Scan each line of the records for the word "scene" and extract the ones that have it.
## BEGIN Data to process
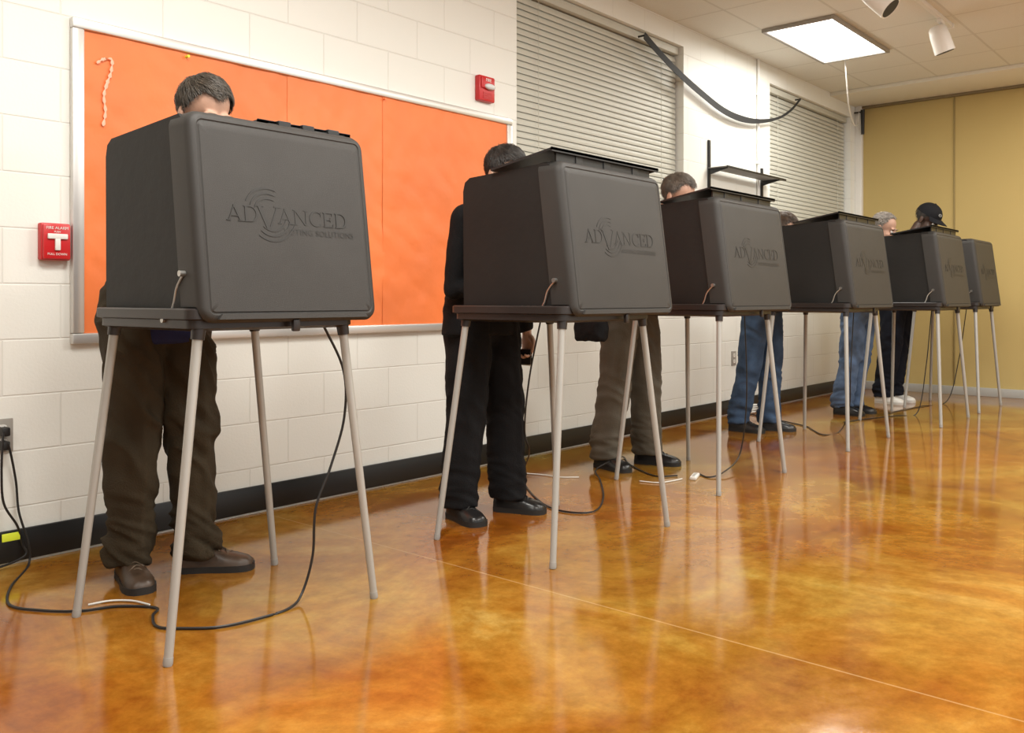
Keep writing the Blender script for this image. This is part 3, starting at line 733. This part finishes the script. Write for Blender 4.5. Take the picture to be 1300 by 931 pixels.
person('person', 'person in black suit and black shoes with black hair at the second booth', (2.93, -.80), .95,
       {1: ((3.01, -.77), (3.11, -.985)), -1: ((2.80, -.70), (2.745, -.93))}, (2.925, -.765, .90), (2.90, -.86, 1.335), (2.88, -.945, 1.49), R(24), 0, ar,
       M['skin_b'], M['hair_black'], 'short', M['t_black'], M['j_black'], M['shoe_black'], M['sole'], hem=.10, baggy=1.12, vox=.011, seed=4.1, strands=3600, build=1.04, flare=.035, wrk=.6)
person('person', 'person in taupe trousers with grey-brown hair and black shoes at the third booth', (4.33, -.66), 1.0,
       {1: ((4.42, -.61), (4.505, -.86)), -1: ((4.19, -.50), (4.135, -.75))}, (4.32, -.63, .95), (4.41, -.73, 1.40), (4.51, -.845, 1.545), R(20), 0,
       tablearm((4.66, -.77, 1.10), (4.52, -.98, .995), (4.18, -.72, 1.10), (4.24, -.98, .995)),
       M['skin_a'], M['hair_dk'], 'short', M['t_taupe'], M['j_brown'], M['shoe_black'], M['sole'], hem=.06, baggy=1.08, vox=.012, seed=7.7, strands=3000, wrk=.9)
person('person', 'brown-haired person in dark blue jeans and black shoes at the fourth booth', (6.02, -.66), .96,
       {1: ((6.14, -.57), (6.23, -.81)), -1: ((5.97, -.42), (5.985, -.68))}, (6.02, -.64, .92), (5.98, -.74, 1.28), (5.95, -.835, 1.435), R(28), 0,
       tablearm((6.24, -.77, 1.07), (6.13, -.98, .995), (5.76, -.75, 1.07), (5.88, -.98, .995)),
       M['skin_b'], M['hair_deep'], 'short', M['t_jean'], M['j_brown'], M['shoe_black'], M['sole'], vox=.014, seed=11., strands=2000)
person('person', 'balding grey-haired person in light blue shirt and faded jeans at the fifth booth', (7.5, -.84), 1.0,
       {1: ((7.57, -.66), (7.62, -.91)), -1: ((7.41, -.64), (7.39, -.89))}, (7.49, -.81, .95), (7.53, -.90, 1.38), (7.56, -.99, 1.535), R(22), 0,
       tablearm((7.79, -.94, 1.12), (7.64, -1.12, .995), (7.26, -.90, 1.12), (7.38, -1.12, .995)),
       M['skin_a'], M['hair_grey'], 'thin', M['t_jean2'], M['s_blue'], M['shoe_black'], M['sole'], vox=.014, seed=14., strands=1200)
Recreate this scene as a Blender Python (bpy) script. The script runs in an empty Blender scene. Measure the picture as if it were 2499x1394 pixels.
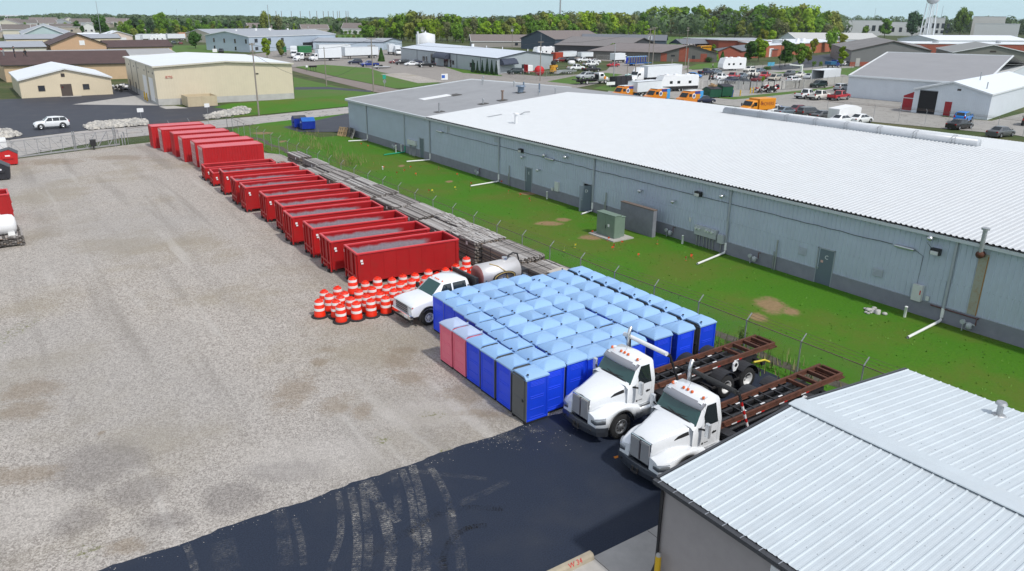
import bpy, bmesh, math, random
from mathutils import Vector, Matrix
R = math.radians
rnd = random.Random(7)
U = rnd.uniform
S = bpy.context.scene
COL = S.collection
F, PITCH, ROLL, YAW, CH = 1847.3, 0.340127, -0.0105143, 0.604589, 15.3
cp, sp, cr, sr = math.cos(PITCH), math.sin(PITCH), math.cos(ROLL), math.sin(ROLL)
_r = Vector((1, 0, 0)); _f = Vector((0, cp, -sp)); _d = _f.cross(_r)
_r2 = cr*_r + sr*_d; _d2 = -sr*_r + cr*_d
RZ = Matrix.Rotation(-YAW, 3, 'Z')
AX, AD, AF = RZ @ _r2, RZ @ _d2, RZ @ _f
cam = bpy.data.cameras.new('camera'); camo = bpy.data.objects.new('camera', cam); COL.objects.link(camo)
up = -AD; bk = -AF
camo.matrix_world = Matrix(((AX.x, up.x, bk.x, 0), (AX.y, up.y, bk.y, 0), (AX.z, up.z, bk.z, CH), (0, 0, 0, 1)))
cam.sensor_width = 36; cam.lens = F/2499*36; cam.clip_start = 0.5; cam.clip_end = 20000
S.camera = camo
def ray(x, y):
 return AX*((x-1249.5)/F) + AD*((y-697)/F) + AF
def G(x, y, z=0.0):
 "where the sight line through a photo pixel meets the level z: a survey of the site plan"
 d = ray(x, y); t = (z-CH)/d.z
 return Vector((d.x*t, d.y*t, z))
def PD(x, dist, y=60):
 d = ray(x, y); n = math.hypot(d.x, d.y)
 return Vector((d.x/n*dist, d.y/n*dist, 0))
def HT(p, x, y):
 "height at which the sight line through (x, y) passes over ground point p"
 d = ray(x, y); return CH + d.z*math.hypot(p.x, p.y)/math.hypot(d.x, d.y)
MATS = {}
def mat(name, col, rough=.6, metal=0., var=.0, vs=3., bump=0., bs=40., spec=.5, dirt=None, ds=1.2, da=.5, rand=0., coat=0.):
 if name in MATS: return MATS[name]
 m = bpy.data.materials.new(name); m.use_nodes = True; MATS[name] = m
 nt = m.node_tree; N = nt.nodes; L = nt.links; b = N['Principled BSDF']
 b.inputs['Roughness'].default_value = rough; b.inputs['Metallic'].default_value = metal
 b.inputs['Specular IOR Level'].default_value = spec
 if coat: b.inputs['Coat Weight'].default_value = coat; b.inputs['Coat Roughness'].default_value = .08
 c = (*col, 1)
 b.inputs['Base Color'].default_value = c
 out = None
 if var or dirt or bump or rand:
  tc = N.new('ShaderNodeTexCoord')
 if var:
  n = N.new('ShaderNodeTexNoise'); n.inputs['Scale'].default_value = vs; n.inputs['Detail'].default_value = 5; n.inputs['Roughness'].default_value = .65
  L.new(tc.outputs['Object'], n.inputs['Vector'])
  r = N.new('ShaderNodeValToRGB'); L.new(n.outputs['Fac'], r.inputs['Fac'])
  r.color_ramp.elements[0].position = .3; r.color_ramp.elements[1].position = .7
  r.color_ramp.elements[0].color = (*[x*(1-var) for x in col], 1); r.color_ramp.elements[1].color = (*[min(1, x*(1+var)) for x in col], 1)
  out = r.outputs['Color']
 if dirt:
  n = N.new('ShaderNodeTexNoise'); n.inputs['Scale'].default_value = ds; n.inputs['Detail'].default_value = 8; n.inputs['Roughness'].default_value = .7
  L.new(tc.outputs['Object'], n.inputs['Vector'])
  r = N.new('ShaderNodeMapRange'); r.inputs[1].default_value = .5; r.inputs[2].default_value = .75; r.inputs[4].default_value = da
  L.new(n.outputs['Fac'], r.inputs[0])
  mx = N.new('ShaderNodeMixRGB'); L.new(r.outputs[0], mx.inputs[0]); mx.inputs[1].default_value = c; mx.inputs[2].default_value = (*dirt, 1)
  if out: L.new(out, mx.inputs[1])
  out = mx.outputs[0]
 if rand:
  oi = N.new('ShaderNodeObjectInfo'); h = N.new('ShaderNodeHueSaturation')
  mr = N.new('ShaderNodeMapRange'); mr.inputs[3].default_value = 1-rand; mr.inputs[4].default_value = 1+rand
  L.new(oi.outputs['Random'], mr.inputs[0]); L.new(mr.outputs[0], h.inputs['Value'])
  h.inputs['Color'].default_value = c
  if out: L.new(out, h.inputs['Color'])
  out = h.outputs[0]
 if out: L.new(out, b.inputs['Base Color'])
 if bump:
  n = N.new('ShaderNodeTexNoise'); n.inputs['Scale'].default_value = bs; n.inputs['Detail'].default_value = 4
  L.new(tc.outputs['Object'], n.inputs['Vector'])
  bp = N.new('ShaderNodeBump'); bp.inputs['Strength'].default_value = bump; bp.inputs['Distance'].default_value = .02
  L.new(n.outputs['Fac'], bp.inputs['Height']); L.new(bp.outputs[0], b.inputs['Normal'])
 return m
def paint(name, col, rough=.3): return mat('paint_'+name, col, rough, var=.04, vs=2, coat=.4)
def glassy(name, col=(.015, .022, .025)): return mat(name, col, .06, 0, spec=.8)
BLACK = mat('black_rubber', (.018, .018, .019), .85, var=.3, vs=9)
DARK = mat('dark_steel', (.03, .03, .033), .55, .2, var=.35, vs=5, dirt=(.1, .08, .06), ds=2, da=.4)
CHROME = mat('chrome', (.78, .79, .8), .12, 1)
ALU = mat('aluminium', (.62, .63, .64), .32, .9, var=.1)
GALV = mat('galvanised_steel', (.42, .43, .44), .45, .6, var=.12, vs=6)
WHITEP = paint('white', (.82, .83, .84))
GLASS = glassy('dark_glass')
RUST = mat('rusty_steel', (.115, .042, .024), .8, .1, var=.45, vs=4, bump=.3, dirt=(.035, .026, .023), ds=2, da=.85)
PVC = mat('white_pvc', (.8, .8, .78), .4, var=.05)
CONC = mat('concrete', (.42, .40, .37), .85, var=.12, vs=1.2, bump=.2)
AMBER = mat('amber_lens', (.7, .12, .01), .2); REDL = mat('red_lens', (.45, .01, .01), .2); LENS = mat('clear_lens', (.75, .77, .78), .1, .3, spec=.8)
REDT = mat('red_tape', (.55, .015, .015), .4); WHT = mat('white_plastic', (.8, .8, .8), .45, var=.04)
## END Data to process
Answer for the task.
Recreate this scene as a Blender Python (bpy) script. The script runs in an empty Blender scene. Measure the picture as if it were 2499x1394 pixels.
S = bpy.context.scene